The goal of these "issues" or insecurities is to keep you focused on your weaknesses - keeping you self-conscious - so that you won't notice the amazing greatness of God at work within and around you and become God-conscious. While we hate our weakness and even try to hide it from others, God says, “My grace is all you need. My power works best in weakness.” (2 Cor. 12:9, NLT)


So whatever your "issues," take heart. We're all in this together and here's the good news:
"...I am certain that God, who began the good work within you, will continue his work until it is finally finished on the day when Christ Jesus returns." Philippians 1:6 NLT
Maybe along the way, we should extend a little grace for each other's issues. We'll most likely need a little in return.  :-)

Friday, April 8, 2011

Tunnels of Transition

It has occurred to me that life transition is like a tunnel. It can be a dark place, and when you first step into it, what is behind you is much easier to see than what lies ahead. Keep moving.

As you move forward, it actually gets darker. Let your eyes adjust, though and you will see things you couldn’t make out before. You will likely find it’s not nearly as scary as you thought it was. Keep moving.

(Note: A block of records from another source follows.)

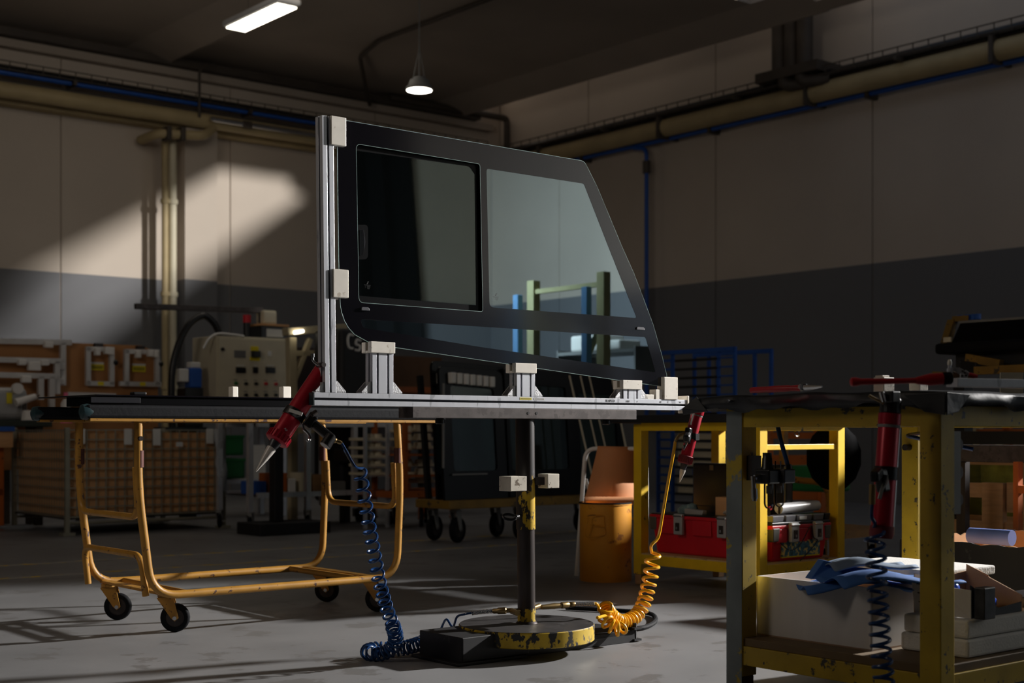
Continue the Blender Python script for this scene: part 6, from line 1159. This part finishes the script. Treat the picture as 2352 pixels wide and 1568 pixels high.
a = cr(2195, 1062); b = cr(2420, 1020); SB = thing('steel_beam', 'grey steel beam with black rollers above the timber crate', 'beam', ((UCr-.3), (a.y+b.y)/2, a.z)); za = Vector(pu(2200, 1060, UCr-.3)).z; zb_ = Vector(pu(2200, 1021, UCr-.3)).z; part('beam_web', MB().box(UCr-.3, UCr-.24, pu(2420, 0, UCr-.3)[1], pu(2186, 0, UCr-.3)[1], za, zb_), 'rawsteel', SB, bev=.003)
for y in (0,): part('post', MB().box(UCr-.3, UCr-.24, pu(2420, 0, UCr-.3)[1], pu(2405, 0, UCr-.3)[1], 0, za), 'rawsteel', SB); part('post', MB().box(UCr-.26, UCr-.22, pu(2186, 0, UCr-.3)[1]-.05, pu(2186, 0, UCr-.3)[1], 0, za), 'darksteel', SB)
p = pu(2338, 1150, 6.0); T = thing('orange_post_rack', 'slim orange post with a cross arm at the right edge of the photograph', 'rack', (6.0, p[1], 0)); part('post', MB().box(5.98, 6.02, p[1]-.013, p[1]+.013, 0, pu(2338, 1060, 6.0)[2]), 'orange', T); part('arm', MB().box(5.98, 6.02, p[1]-.4, p[1], pu(2338, 1132, 6.0)[2], pu(2338, 1114, 6.0)[2]), 'orange', T); part('foot', MB().box(5.7, 6.3, p[1]-.02, p[1]+.02, 0, .03), 'orange', T)
# glass sheets stored in the crate and shelving behind
a = pu(2220, 1100, 7.0); b = pu(2330, 1068, 7.0); solo('green_glass_sheet', 'greenish glass sheet edge showing yellow behind the timber crate', 'glass sheet', MB().box(7.0, 7.02, b[1], a[1], a[2]-.2, b[2]), mat('olive_glass', (110, 112, 52), .25, var=.5, scale=9), bev=.001)
SH = thing('far_shelving', 'shelving with pale boxes seen under the near table at the right edge', 'shelving', (9.5, 4.6, 0)); s_ = lambda x, y: Vector(pu(x, y, 9.5))
for x in (2242, 2310, 2400): part('post', MB().box(9.5, 9.55, s_(x, 0).y-.03, s_(x, 0).y+.03, 0, 1.15), 'creamd' if x == 2242 else 'orange', SH)
for y in (1022, 985): part('shelf_board', MB().box(9.5, 9.9, s_(2420, 0).y, s_(2242, 0).y, s_(2300, y).z-.03, s_(2300, y).z), 'orange', SH)
part('stored_board', MB().box(9.52, 9.56, s_(2277, 0).y, s_(2258, 0).y, s_(0+2260, 1020).z, s_(2260, 984).z), 'card', SH)
for x0, x1 in ((2286, 2306), (2288, 2310)): pass
for i, y in enumerate((1000, 1017)): part('stored_box', MB().box(9.5, 9.7, s_(2318, 0).y, s_(2286, 0).y, s_(2300, y).z-.03, s_(2300, y).z+.03), 'tray', SH)
# ================================================================== out of the picture: what the window mirrors
YR = thing('yellow_glass_rack', 'yellow glass rack with blue foam posts, seen mirrored in the window', 'rack', (8.1, -.7, 0))
for v, zt_ in ((-1.17, 2.2), (-.26, 2.2)):
    part('post', MB().box(8.0, 8.08, v-.045, v+.045, 0, zt_), 'cream_post', YR, bev=.003); part('foam_strip', MB().box(7.93, 7.99, v-.16, v-.09, .9, zt_-.12), 'palefoam', YR, bev=.006); part('foot', MB().box(7.6, 8.5, v-.05, v+.05, 0, .08), 'cream_post', YR)
for z in (2.1, 1.78, .5): part('rail', MB().box(8.02, 8.06, -1.13, -.3, z-.02, z+.02), 'cream_post', YR)
part('brace', MB().bar((8.05, -1.13, .55), (8.05, -.3, 1.75), .04, .04), 'cream_post', YR)
PB = thing('packing_shelf', 'grey shelf unit with white packages, seen mirrored in the window', 'shelf', (8.95, -1.1, 0))
for v in (-1.6, -.56): part('side', MB().box(8.7, 9.2, v-.01, v+.01, 0, 1.62), 'greyplastic', PB)
for z in (.3, .75, 1.2, 1.6): part('shelf', MB().box(8.7, 9.2, -1.6, -.56, z-.03, z), 'greyplastic', PB)
for v0, v1, h0, lab in ((-1.44, -1.0, .15, 'longer white foam package on the grey shelf unit'), (-.98, -.78, .09, 'shorter white foam package on the grey shelf unit')): solo('foam_package', lab, 'package', MB().box(8.72, 9.0, v0, v1, 1.601, 1.60+h0), 'foam', bev=.02)
CU = thing('dark_backdrop', 'unseen black sheet added to darken the left of the window reflection', 'backdrop', (8.8, -8.7, 0)); mb_c = MB(); n = 70  # added out of view to darken part of the window reflection
mb_c.add([(5.2+6.8*i/n+(.0 if k else .5*(i/n)), -8.75+.07*sin(i*1.3), .03+6.0*k) for i in range(n+1) for k in (0, 1)], [(i*2, i*2+2, i*2+3, i*2+1) for i in range(n)])
part('cloth', mb_c, mat('black_cloth', (12, 12, 13), .9), CU, smooth=True); part('rail', MB().cyl((5.1, -8.75, 6.05), (12.6, -8.75, 6.05), .03, n=10), 'pipe', CU)
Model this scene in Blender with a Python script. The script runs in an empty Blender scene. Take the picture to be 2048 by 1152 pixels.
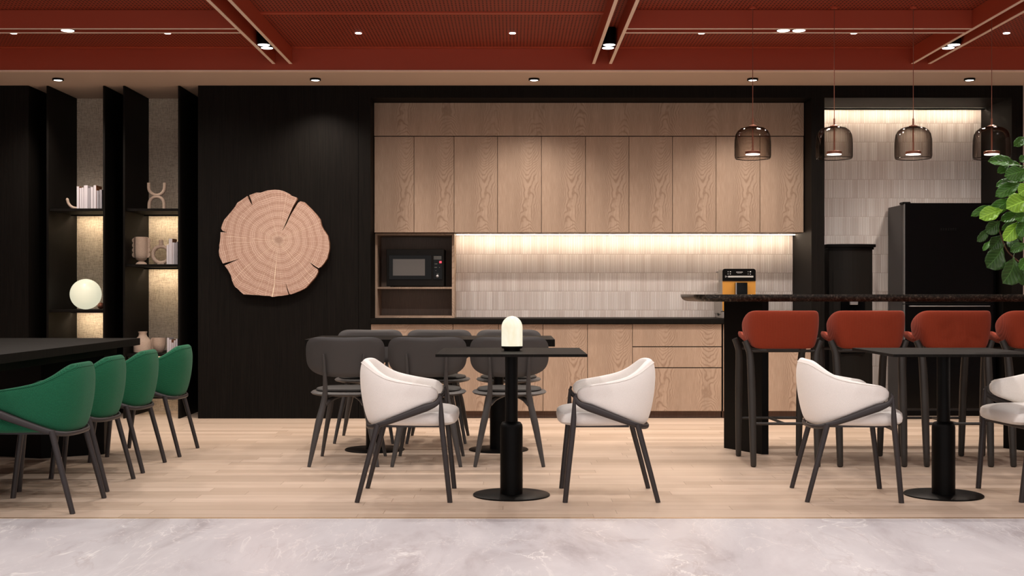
import bpy, bmesh, math, random
from mathutils import Vector, Matrix
PI = math.pi
C = bpy.context.scene
COL = C.collection

# ---------------------------------------------------------------- camera, world, exposure
F, EYE, HX, HY = 2500.0, 1.08, 1024.0, 588.0
cd = bpy.data.cameras.new('camera'); cam = bpy.data.objects.new('camera', cd); COL.objects.link(cam)
cam.location = (0, 0, EYE); cam.rotation_euler = (PI/2, 0, 0)
cd.sensor_width = 36; cd.lens = 36*F/2048; cd.shift_y = 12/2048; cd.clip_end = 100
C.camera = cam
C.view_settings.view_transform = 'Standard'; C.view_settings.look = 'None'
C.view_settings.gamma = 1; C.view_settings.use_curve_mapping = False
C.view_settings.exposure = 0.38
W = bpy.data.worlds.new('world'); C.world = W; W.use_nodes = True
W.node_tree.nodes['Background'].inputs[0].default_value = (1.0, 0.92, 0.87, 1)
W.node_tree.nodes['Background'].inputs[1].default_value = 0.95

def P(px, py, Y):                      # photograph point at distance Y -> place in the room
    return Vector(((px-HX)*Y/F, Y, EYE-(py-HY)*Y/F))

# ---------------------------------------------------------------- materials
def mat(name, col=(0.5, 0.5, 0.5), rough=0.5, metal=0.0, spec=0.5, emit=None, estr=0.0, coat=0.0, sheen=0.0):
    m = bpy.data.materials.new(name); m.use_nodes = True
    b = m.node_tree.nodes['Principled BSDF']
    b.inputs['Base Color'].default_value = (*col, 1); b.inputs['Roughness'].default_value = rough
    b.inputs['Metallic'].default_value = metal; b.inputs['Specular IOR Level'].default_value = spec
    b.inputs['Coat Weight'].default_value = coat; b.inputs['Sheen Weight'].default_value = sheen
    if emit:
        b.inputs['Emission Color'].default_value = (*emit, 1); b.inputs['Emission Strength'].default_value = estr
    return m

class NT:                              # tiny helper to write node trees
    def __init__(s, m):
        s.m = m; s.t = m.node_tree; s.b = s.t.nodes['Principled BSDF']; s.tc = s.t.nodes.new('ShaderNodeTexCoord')
    def link(s, a, b): s.t.links.new(a, b)
    def set(s, sock, v):
        if isinstance(v, bpy.types.NodeSocket): s.link(v, sock)
        else: sock.default_value = v
    def mapping(s, scale=(1, 1, 1), loc=(0, 0, 0), rot=(0, 0, 0), src=None):
        n = s.t.nodes.new('ShaderNodeMapping'); s.link(src or s.tc.outputs['Object'], n.inputs[0])
        n.inputs['Scale'].default_value = scale; n.inputs['Location'].default_value = loc; n.inputs['Rotation'].default_value = rot
        return n.outputs[0]
    def noise(s, vec, scale=5, detail=2, rough=0.5, dist=0.0, col=False):
        n = s.t.nodes.new('ShaderNodeTexNoise'); s.link(vec, n.inputs['Vector'])
        n.inputs['Scale'].default_value = scale; n.inputs['Detail'].default_value = detail
        n.inputs['Roughness'].default_value = rough; n.inputs['Distortion'].default_value = dist
        return n.outputs[1 if col else 0]
    def math(s, op, a, b=0.0, c=0.0):
        n = s.t.nodes.new('ShaderNodeMath'); n.operation = op
        s.set(n.inputs[0], a); s.set(n.inputs[1], b); s.set(n.inputs[2], c); return n.outputs[0]
    def ramp(s, fac, stops):
        n = s.t.nodes.new('ShaderNodeValToRGB'); s.link(fac, n.inputs[0]); e = n.color_ramp.elements
        while len(e) < len(stops): e.new(0.5)
        for el, (p, c) in zip(e, stops):
            el.position = p; el.color = (*c, 1) if len(c) == 3 else c
        return n.outputs[0]
    def mix(s, fac, a, b, mode='MIX'):
        n = s.t.nodes.new('ShaderNodeMix'); n.data_type = 'RGBA'; n.blend_type = mode
        s.set(n.inputs[0], fac)
        for i, v in ((6, a), (7, b)):
            s.set(n.inputs[i], v if isinstance(v, bpy.types.NodeSocket) else (*v, 1))
        return n.outputs[2]
    def sep(s, vec):
        n = s.t.nodes.new('ShaderNodeSeparateXYZ'); s.link(vec, n.inputs[0]); return n.outputs
    def comb(s, x=0.0, y=0.0, z=0.0):
        n = s.t.nodes.new('ShaderNodeCombineXYZ')
        s.set(n.inputs[0], x); s.set(n.inputs[1], y); s.set(n.inputs[2], z); return n.outputs[0]
    def white(s, vec):
        n = s.t.nodes.new('ShaderNodeTexWhiteNoise'); n.noise_dimensions = '3D'; s.link(vec, n.inputs[0]); return n.outputs[0]
    def bump(s, h, strength=0.3, dist=0.01):
        n = s.t.nodes.new('ShaderNodeBump'); s.link(h, n.inputs['Height'])
        n.inputs['Strength'].default_value = strength; n.inputs['Distance'].default_value = dist
        s.link(n.outputs[0], s.b.inputs['Normal'])
    def color(s, c): s.link(c, s.b.inputs['Base Color'])

def oak(name, lite, dark, seed=0.0, rough=0.55, contrast=1.0):
    m = mat(name, lite, rough, spec=0.3); n = NT(m)
    v = n.mapping((1, 1, 1), (seed, 0, seed*0.7))
    xyz = n.sep(v)
    w1 = n.noise(n.mapping((13, 13, 9), src=v), 1.0, 2, 0.5); w2 = n.noise(n.mapping((3.5, 3.5, 2.5), src=v), 1.0, 2, 0.5)
    px = n.math('SUBTRACT', n.math('FRACT', n.math('DIVIDE', xyz[0], 0.3885)), 0.68)      # the figure repeats every veneer leaf
    px = n.math('MULTIPLY_ADD', n.math('SUBTRACT', w2, 0.5), 0.25, px)
    dz = n.math('SUBTRACT', xyz[2], 0.31)
    par = n.math('SUBTRACT', n.math('MULTIPLY', n.math('MULTIPLY', px, px), 2.1), n.math('MULTIPLY', n.math('MULTIPLY', dz, dz), 1.5))
    h = n.math('ADD', par, n.math('ADD', n.math('MULTIPLY', w1, 0.085), n.math('MULTIPLY', w2, 0.30)))
    f = n.math('SINE', n.math('MULTIPLY', h, 185.0))
    ring = n.ramp(n.math('MULTIPLY_ADD', f, 0.5, 0.5), [(0.0, (1, 1, 1)), (0.22, (0.45,)*3), (0.50, (0, 0, 0)), (1, (0, 0, 0))])
    mask = n.ramp(n.noise(n.mapping((5, 5, 0.9), src=v), 1.0, 1), [(0.36, (0.30,)*3), (0.56, (1, 1, 1))])
    r2 = n.mix(1.0, ring, mask, 'MULTIPLY')
    fib = n.noise(n.mapping((230, 230, 9), src=v), 1.0, 3, 0.6)
    tone = n.noise(n.mapping((9, 9, 0.4), src=v), 1.0, 2)
    base = n.mix(n.ramp(tone, [(0.35, (0, 0, 0)), (0.65, (1, 1, 1))]), lite, tuple(c*0.84 for c in lite))
    base = n.mix(n.ramp(fib, [(0.40, (0.32*contrast,)*3), (0.60, (0, 0, 0))]), base, dark)
    base = n.mix(n.math('MULTIPLY', r2, 0.60*contrast), base, dark)
    n.color(base)
    return m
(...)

As you move through the tunnel the light coming from the other end begins to grow and is actually now clearer and easier to make out than the light behind you. Keep moving.

As you emerge into the light you find yourself in new surroundings beholding things you couldn’t possibly have seen from the other side. You find yourself once again standing in the full light of day, with the sun warming your face, able to move in any direction you please.

The tunnel of transition can at once be thrilling and terrifying but it is in fact the ONLY way to arrive at your intended destination. Don’t fear it; embrace it. As you take that first step into the darkness you can do so with the knowledge that no matter how long this tunnel may be, and no matter what snakes or spiders may be waiting in the darkness, you will emerge on the other side to a bright new day…if you don’t stall in the tunnel. So goes the journey. Keep moving.

Friday, March 4, 2011

Play Beyond Your Limitations

How often have you dreamed of doing something and thought, "but I just don't have what it takes." You dream of doing something great for God and immediately your mind goes to the reasons you can't.
Today I want to encourage you to take the limits off. Don't let the dream that God drops into your heart come to a screeching halt at the thought of what you don't have. Consider this most basic of examples. The song, "Bohemian Rhapsody" by Queen, was written to be performed with a full choir, orchestra and band. Whether you're a fan or not, you've no doubt heard it and would have to admit it's a moving piece of music. Now consider Jake Shimabukuro who plays this intricate and complex song on a 4 string ukulele. Impossible? Listen...



I want to challenge you (and myself) to no longer allow dreams and visions to be stalled with, "it can't be done." Instead of surrendering to what we don't have, let's respond with courage by offering the little that we do have to the One who makes something from nothing. With some inspiration and creativity, that thing that we never thought could happen may just turn out to be the performance of our lifetime. Remember, God's words to you...
"My grace is all you need. My power works best in weakness." 2 Cor. 12:9

To God be the glory.

Saturday, February 19, 2011

Leading Greatness

I love sports movies. That might seem a little odd, since I'm a girl and I can't tell you what offsides means or explain a 2 point conversion. That said, what I love is the inspiration, the discipline, the determination...the process of attaining greatness. Sports movies boil down situations that take years to play out in real life to a microcosm of success and failure.

More often than not, the hero of a sports movie is the coach. Have you ever noticed that? Hoosiers, Miracle, We Are Marshall, Remember the Titans...great stories that happened not because of great players, but because of great coaches. Leaders who dare not focus on the talents of one or two star players, but rather seek to unite a TEAM and bring out the very best that each individual has to offer.

Every person holds within them a measure of greatness. The task before us, as leaders, is to help bring it out.

Wednesday, January 12, 2011

Do you have a job or a ministry?


Not that one is necessarily better than the other, but clarifying can clear up and prevent frustration. If you have a job, that's fine. But if you have a ministry and approach it like a job, you do a disservice to yourself and the ministry.

A job is at your choice; a ministry is at Christ's call.
In a job you expect to receive; in a ministry you expect to give.
In a job you give something to get something; in a ministry you return something that has already been given to you.
A job depends on your abilities; a ministry depends on your availability to God.
A job done well brings you praise; a ministry done well brings honor to Christ.